— START DATA EXCERPT —

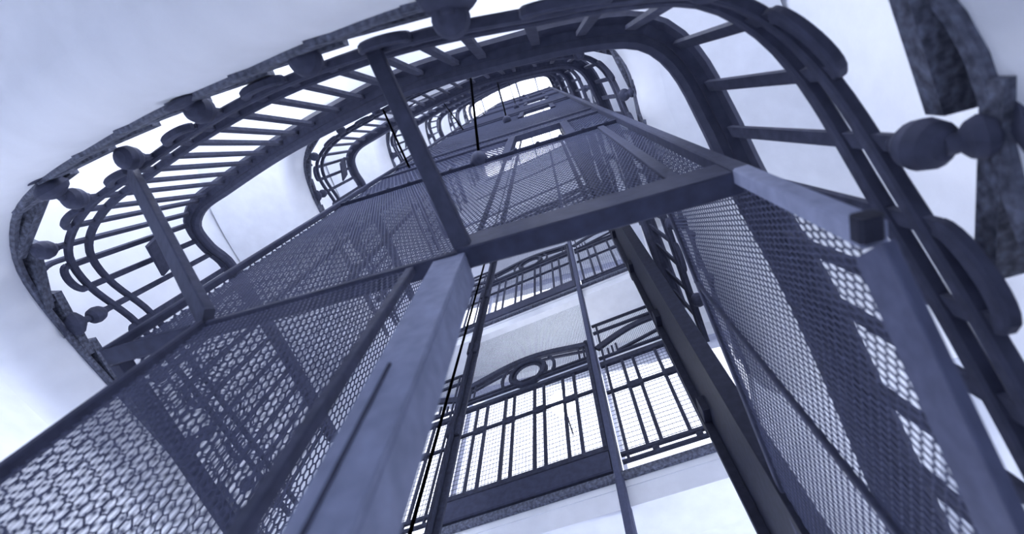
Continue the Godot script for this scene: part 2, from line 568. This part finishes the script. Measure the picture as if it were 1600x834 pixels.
	var sl2 := PackedVector2Array([Vector2(.38, F0 + .1), Vector2(-CZB, F0 + .1), Vector2(-CZB, RING), Vector2(.38, RING)])
	stuff(put("side_mesh", honeycomb(sl2, Vector3(CXL, 0, 0), Z, Y, .021, .034, .0032, .002), M.wire, t))
	# right side: a band of mesh that climbs with the stairs
	var sr := PackedVector2Array([Vector2(.385, 1.96), Vector2(.72, 1.71), Vector2(1.5, 1.12), Vector2(2.0, .75), Vector2(2.0, 1.78), Vector2(1.456, 2.45), Vector2(.70, 3.39), Vector2(.385, 3.78)])
	stuff(put("side_mesh", honeycomb(sr, Vector3(CX1, 0, 0), Z, Y, .0155, .025, .0038, .0025), M.wire, t))
	b = B.new()
	b.bar(Vector3(CX1, 1.93, -.385), Vector3(CX1, .72, -2.0), .02, .09, Vector3.UP, .003)
	put("sloping_frame", b, M.wire, t)
	b = B.new()
	b.bar(Vector3(CX1, 3.78, -.385), Vector3(CX1, 1.78, -2.0), .025, .03, Vector3.UP, .003)
	put("sloping_frame", b, M.iron, t)
	b = B.new()
	b.bar(Vector3(CX1 - .006, 1.5, -.945), Vector3(CX1 - .006, 3.1, -.945), .016, .016, Vector3.FORWARD, .003)
	put("side_stile", b, M.iron, t)

func build_guides() -> void:
	var top := F0 + H * FLIGHTS + 0.4
	# right far corner: a deep built-up column
	var t := thing("guide_column", "dark broad guide column at right inside the cage doorway", "guide column", Vector3(CX1, 0, -2.04))
	var b := B.new()
	b.cbox(Vector3(-.02, F0, -.0), Vector3(.06, top, .04), .004)
	put("flange", b, M.dark, t)
	b = B.new()
	b.cbox(Vector3(.01, F0, .04), Vector3(.03, top, .56), .002)
	put("web", b, M.dark, t)
	b = B.new()
	b.cbox(Vector3(-.02, F0, .56), Vector3(.06, top, .60), .003)
	put("flange", b, M.dark, t)
	b = B.new()
	b.cbox(Vector3(-.035, F0, .085), Vector3(.01, top, .105), .002)
	put("guide_rail", b, M.dark, t)
	for k in FLIGHTS:
		for d in [.0, 1.1, 2.2]:
			b = B.new()
			b.cbox(Vector3(-.03, 1.2 + d + k * H, .02), Vector3(.05, 1.32 + d + k * H, .19), .004)
			put("clamp", b, M.dark, t)
	# left far corner: a slimmer column with a rope beside it
	t = thing("guide_column", "slim dark guide column with clamps in front of the gate's left end", "guide column", Vector3(-1.13, 0, -1.95))
	b = B.new()
	b.cbox(Vector3(-.045, F0, -.04), Vector3(.045, top, -.02), .002)
	b.cbox(Vector3(-.006, F0, -.02), Vector3(.006, top, .03), .002)
	put("guide_rail", b, M.gate, t)
	for k in FLIGHTS:
		for d in [.35, 1.5, 2.6]:
			b = B.new()
			b.cbox(Vector3(-.05, 1.2 + d + k * H, -.06), Vector3(.04, 1.38 + d + k * H, .0), .006)
			put("clamp", b, M.gate, t)
	var r := thing("lift_rope", "steel rope running down left of the slim guide column", "rope", Vector3(-1.215, 0, -1.9))
	b = B.new()
	b.sweep(B.ring(.011, 8), [Vector3(0, F0, 0), Vector3(0.01, top, 0)], Vector3.FORWARD, true)
	put("strand", b, M.gate, r)

# ------------------------------------------------------------------ landings
func gp(u: float, y: float, w := 0.0) -> Vector3:      # along the landing front, up, towards the well
	return Vector3(u, y, w)

func front(called: String, label: String, category: String, floor_y: float, group: String) -> Node3D:
	var t := thing(called, label, category, GC + Vector3.UP * floor_y, group)
	t.rotation_degrees.y = -GA
	return t

func wires(u0: float, u1: float, y0: float, y1: float, pu: float, py: float, r: float, w: float) -> B:
	var b := B.new()
	var n := int((u1 - u0) / pu)
	for i in range(1, n):
		var u := u0 + (u1 - u0) * i / n
		b.bar(Vector3(u, y0, w), Vector3(u, y1, w), r, r, Vector3.BACK)
	if py > 0:
		n = int((y1 - y0) / py)
		for i in range(1, n):
			var y := y0 + (y1 - y0) * i / n
			b.bar(Vector3(u0, y, w + r), Vector3(u1, y, w + r), r, r, Vector3.UP)
	return b

func hbar(t: Node, called: String, u0: float, u1: float, y: float, h: float, d := .03, m: Material = null, w := 0.0) -> void:
	var b := B.new()
	b.bar(Vector3(u0, y, w), Vector3(u1, y, w), d, h, Vector3.UP, minf(h, d) * .15)
	put(called, b, m if m else M.gate, t)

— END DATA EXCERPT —

§ **GOAL**: Using the data above, write out every line exactly, leaving the images behind.

§ **RESULT OF THE EXERCISE**:
Continue the Godot script for this scene: part 2, from line 568. This part finishes the script. Measure the picture as if it were 1600x834 pixels.
	var sl2 := PackedVector2Array([Vector2(.38, F0 + .1), Vector2(-CZB, F0 + .1), Vector2(-CZB, RING), Vector2(.38, RING)])
	stuff(put("side_mesh", honeycomb(sl2, Vector3(CXL, 0, 0), Z, Y, .021, .034, .0032, .002), M.wire, t))
	# right side: a band of mesh that climbs with the stairs
	var sr := PackedVector2Array([Vector2(.385, 1.96), Vector2(.72, 1.71), Vector2(1.5, 1.12), Vector2(2.0, .75), Vector2(2.0, 1.78), Vector2(1.456, 2.45), Vector2(.70, 3.39), Vector2(.385, 3.78)])
	stuff(put("side_mesh", honeycomb(sr, Vector3(CX1, 0, 0), Z, Y, .0155, .025, .0038, .0025), M.wire, t))
	b = B.new()
	b.bar(Vector3(CX1, 1.93, -.385), Vector3(CX1, .72, -2.0), .02, .09, Vector3.UP, .003)
	put("sloping_frame", b, M.wire, t)
	b = B.new()
	b.bar(Vector3(CX1, 3.78, -.385), Vector3(CX1, 1.78, -2.0), .025, .03, Vector3.UP, .003)
	put("sloping_frame", b, M.iron, t)
	b = B.new()
	b.bar(Vector3(CX1 - .006, 1.5, -.945), Vector3(CX1 - .006, 3.1, -.945), .016, .016, Vector3.FORWARD, .003)
	put("side_stile", b, M.iron, t)

func build_guides() -> void:
	var top := F0 + H * FLIGHTS + 0.4
	# right far corner: a deep built-up column
	var t := thing("guide_column", "dark broad guide column at right inside the cage doorway", "guide column", Vector3(CX1, 0, -2.04))
	var b := B.new()
	b.cbox(Vector3(-.02, F0, -.0), Vector3(.06, top, .04), .004)
	put("flange", b, M.dark, t)
	b = B.new()
	b.cbox(Vector3(.01, F0, .04), Vector3(.03, top, .56), .002)
	put("web", b, M.dark, t)
	b = B.new()
	b.cbox(Vector3(-.02, F0, .56), Vector3(.06, top, .60), .003)
	put("flange", b, M.dark, t)
	b = B.new()
	b.cbox(Vector3(-.035, F0, .085), Vector3(.01, top, .105), .002)
	put("guide_rail", b, M.dark, t)
	for k in FLIGHTS:
		for d in [.0, 1.1, 2.2]:
			b = B.new()
			b.cbox(Vector3(-.03, 1.2 + d + k * H, .02), Vector3(.05, 1.32 + d + k * H, .19), .004)
			put("clamp", b, M.dark, t)
	# left far corner: a slimmer column with a rope beside it
	t = thing("guide_column", "slim dark guide column with clamps in front of the gate's left end", "guide column", Vector3(-1.13, 0, -1.95))
	b = B.new()
	b.cbox(Vector3(-.045, F0, -.04), Vector3(.045, top, -.02), .002)
	b.cbox(Vector3(-.006, F0, -.02), Vector3(.006, top, .03), .002)
	put("guide_rail", b, M.gate, t)
	for k in FLIGHTS:
		for d in [.35, 1.5, 2.6]:
			b = B.new()
			b.cbox(Vector3(-.05, 1.2 + d + k * H, -.06), Vector3(.04, 1.38 + d + k * H, .0), .006)
			put("clamp", b, M.gate, t)
	var r := thing("lift_rope", "steel rope running down left of the slim guide column", "rope", Vector3(-1.215, 0, -1.9))
	b = B.new()
	b.sweep(B.ring(.011, 8), [Vector3(0, F0, 0), Vector3(0.01, top, 0)], Vector3.FORWARD, true)
	put("strand", b, M.gate, r)

# ------------------------------------------------------------------ landings
func gp(u: float, y: float, w := 0.0) -> Vector3:      # along the landing front, up, towards the well
	return Vector3(u, y, w)

func front(called: String, label: String, category: String, floor_y: float, group: String) -> Node3D:
	var t := thing(called, label, category, GC + Vector3.UP * floor_y, group)
	t.rotation_degrees.y = -GA
	return t

func wires(u0: float, u1: float, y0: float, y1: float, pu: float, py: float, r: float, w: float) -> B:
	var b := B.new()
	var n := int((u1 - u0) / pu)
	for i in range(1, n):
		var u := u0 + (u1 - u0) * i / n
		b.bar(Vector3(u, y0, w), Vector3(u, y1, w), r, r, Vector3.BACK)
	if py > 0:
		n = int((y1 - y0) / py)
		for i in range(1, n):
			var y := y0 + (y1 - y0) * i / n
			b.bar(Vector3(u0, y, w + r), Vector3(u1, y, w + r), r, r, Vector3.UP)
	return b

func hbar(t: Node, called: String, u0: float, u1: float, y: float, h: float, d := .03, m: Material = null, w := 0.0) -> void:
	var b := B.new()
	b.bar(Vector3(u0, y, w), Vector3(u1, y, w), d, h, Vector3.UP, minf(h, d) * .15)
	put(called, b, m if m else M.gate, t)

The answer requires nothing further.